Comment savoir si un service te trahira un jour ?
- De manière générale, si un service est financé par quelqu'un⋅e qui n'est pas l'utilisateur⋅rice du service, alors ce service sert d'autres intérêts que ceux de l'utilisateur⋅rice. Le service n'hésitera pas à faire du tort à l'utilisateur⋅rice pour satisfaire les personnes qui le financent. Si c'est financé par des abonnements, par du financement participatif, par des dons, c'est OK. Si 85 % des recettes d'un journal, comme Le Figaro, proviennent de la pub, c'est autre chose : la logique devient alors celle du temps de cerveau disponible : « à la base, le métier de TF1, c'est d'aider Coca-Cola, par exemple, à vendre son produit. Or, pour qu'un message publicitaire soit perçu, il faut que le cerveau du téléspectateur soit disponible. Nos émissions ont pour vocation de le rendre disponible : c'est-à-dire de le divertir, de le détendre pour le préparer entre deux messages. Ce que nous vendons à Coca-Cola, c'est du temps de cerveau humain disponible ». Les services en ligne vendent le même service aux annonceurs, à la différence près qu'ils permettent aux pubards d'adresser très finement leur message, presque personne par personne. Exemple : moi, annonceur, je veux que cette pub bien précise s'affiche uniquement sur l'écran des femmes française aisées, entre 25 et 35 ans, qui a tel niveau d'études, qui a telle sexualité, qui a une famille, qui pratique telle religion, etc. C'est l'offre Facebook for business. La manipulation commence ici. La transparence des algorithmes est du vent.
Esprit critique et manipulations.
- Esprit critique, définition : toujours se demander ce qui est réellement en train de se passer, quel est l'objectif derrière, quel est le message qu'on cherche à me faire passer, pour quoi veut-on me faire passer ce message, qu'est-ce qu'on attend de moi, quelle réaction s'attend cherche-t-on à provoquer chez moi, etc.

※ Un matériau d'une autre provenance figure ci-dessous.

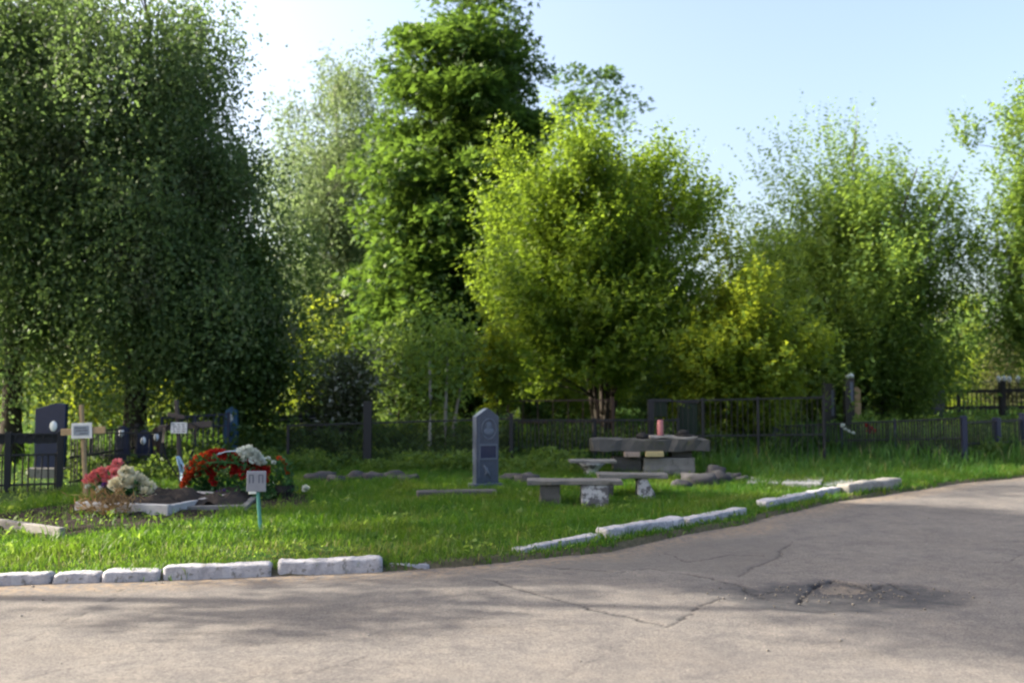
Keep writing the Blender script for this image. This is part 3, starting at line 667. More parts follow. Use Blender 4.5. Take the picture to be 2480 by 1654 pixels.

- Tout ce qui vit de la publicité a besoin d'engagement (il faut te faire rester sur le service). Or, t'es beaucoup plus engagé quand tu n'es pas content. Donc, il faut t'afficher du contenu qui va t'énerver, du contenu percutant, provocateur, pas du contenu apaisant, pas du contenu rassurant. Il faut jouer sur les émotions : la peur, l'envie, la colère, la haine, les bons sentiments, etc. C'est pour cela que les algorithmes derrière ces sites web font monter, intentionnellement ou non ce type de contenus : ça fait de l'audience, donc du revenu publicitaire. Pour résister à ces manipulations : apprends à détecter quand on cherche à te manipuler : si un contenu t'énerve, ferme-le et fais une autre activité.